Fiesta de Jesucristo Rey del Universo
Mario Iceta Gavicagogeascoa (Arzobispo de Burgos)
Queridos hermanos y hermanas:
Celebramos hoy el último domingo del año litúrgico. El próximo domingo comenzamos el tiempo de Adviento que nos prepara a la celebración de la Navidad. Y en este último domingo la Iglesia conmemora a Jesucristo como rey de todo lo creado.
Esta celebración tan especial para la Iglesia, instaurada por el Papa Pío XI el 11 de diciembre de 1925, pone el punto y final a un Año Litúrgico en el que hemos meditado sobre el misterio de la vida, la predicación y la presencia escondida pero operante del Reino de Dios. Detalle que conmemoramos hoy para expresar, bajo el manto de un Reino eterno y universal, el sentido de la consumación del plan de Dios.
Jesucristo, el Rey de justicia, de amor, de misericordia, de esperanza y de paz, es la meta de nuestra peregrinación terrenal. Enraizados a esta promesa de eternidad, evocamos la santa humanidad de Nuestro Señor y dejamos que todo el peso del amor –hecho carne en la ternura inmarcesible del Esposo– caiga sobre nuestras vidas.
Un rey, sí, pero con un corazón amoroso como el nuestro; que sufre ante el dolor, que habita en la intemperie, que ama en el designio más humano. Un rey que padece hambre y sed, que es forastero y que busca morada (Mt 25, 31-46). Un rey contrapuesto al poder mundano que no se impone dominando, sino que mendiga, incluso, un poco amor mientras muestra –en el silencio de su espera– su herida en el costado y sus manos llagadas.
Hoy contemplamos la belleza de su rostro, en una mirada que reina deslumbrante a la diestra del Padre. Aquel Niño indefenso y frágil que nació en Belén, en la humildad y en la penuria de un pesebre (Lc 2,7), es el Señor del mundo. Aquella primera venida era el anticipo de la gloria que celebramos hoy –litúrgicamente– con su segunda venida, y que se hará realidad al final de la historia.
Y ponemos la mirada en el anuncio del Reino, en ese instante sagrado en el que Jesús –ante Pilatos– anticipa las huellas de la preciosa historia que nosotros recorremos hoy. «Mi Reino no es de este mundo», confiesa el Señor, ante la pregunta de si, en verdad, Él era el Rey de los judíos. «Si mi Reino fuese de este mundo, mi gente habría combatido para que no fuese entregado a los judíos; pero mi Reino no es de aquí» (Jn 18, 36).

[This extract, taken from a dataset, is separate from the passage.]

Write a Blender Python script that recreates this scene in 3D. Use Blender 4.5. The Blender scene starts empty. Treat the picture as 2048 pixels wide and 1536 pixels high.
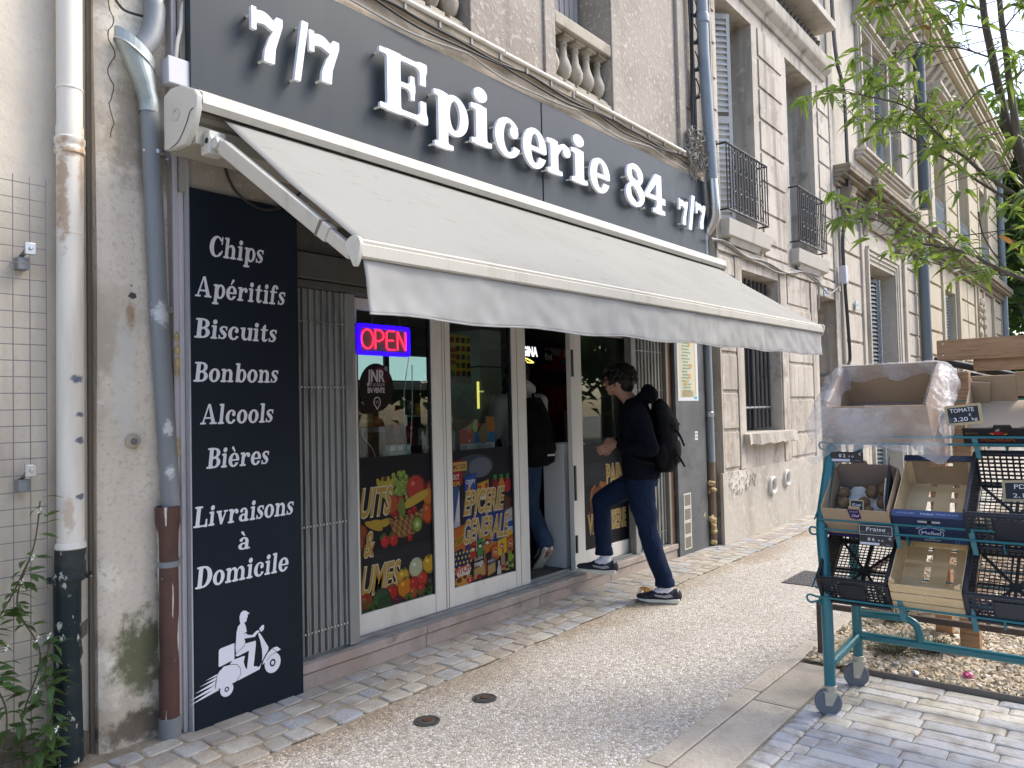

De esta manera, con su fidelidad, Jesús considera que su vida no es superior a la misión que recibe de su Padre. Al contrario. Él es simplemente Rey porque su realeza, que se resume en una vida de entrega, honradez y servicio, consiste en ser presencia y testimonio del Padre.
El Verbo de Dios, el Cordero inmaculado, se encarna para revelarnos el camino hacia el Reino de los Cielos. Hasta que vayamos a Su encuentro, cuando entremos en él por la puerta estrecha de la «hermana muerte» (San Francisco de Asís).
Queridos hermanos y hermanas: la solemnidad de Jesucristo Rey del Universo «amplía nuestra mirada hacia la plena realización del Reino de Dios, cuando Dios será todo en todos (cf. 1 Cor. 15,28)», recordaba el Papa emérito Benedicto XVI el 25 de noviembre de 2012, al término de la concelebración eucarística con seis nuevos cardenales creados durante el Consistorio. Y, ciertamente, cabe destacar que este Reino de Cristo fue confiado a la Iglesia, «que es semilla y principio», y que «tiene la tarea de anunciarlo y proclamarlo entre las personas, con el poder del Espíritu Santo».
En este día tenemos también presente, de una manera muy especial, a la Santísima Virgen María. Ella, como Reina del Cielo y de la Tierra, nos ayuda a prolongar la obra salvífica de Dios y nos enseña a amar –como Ella lo hace– al único Rey que no vino a ser servido sino a servir.
Nunca olvidemos que «el Reino se manifiesta en la misma persona de Cristo» (Lumen Gentium, 1, n. 5). Solo así, la Iglesia peregrina y la Iglesia celestial se unirán, para siempre, de manera definitiva en el Reino del Padre.
Con gran afecto os deseo un feliz día de Jesucristo Rey del Universo.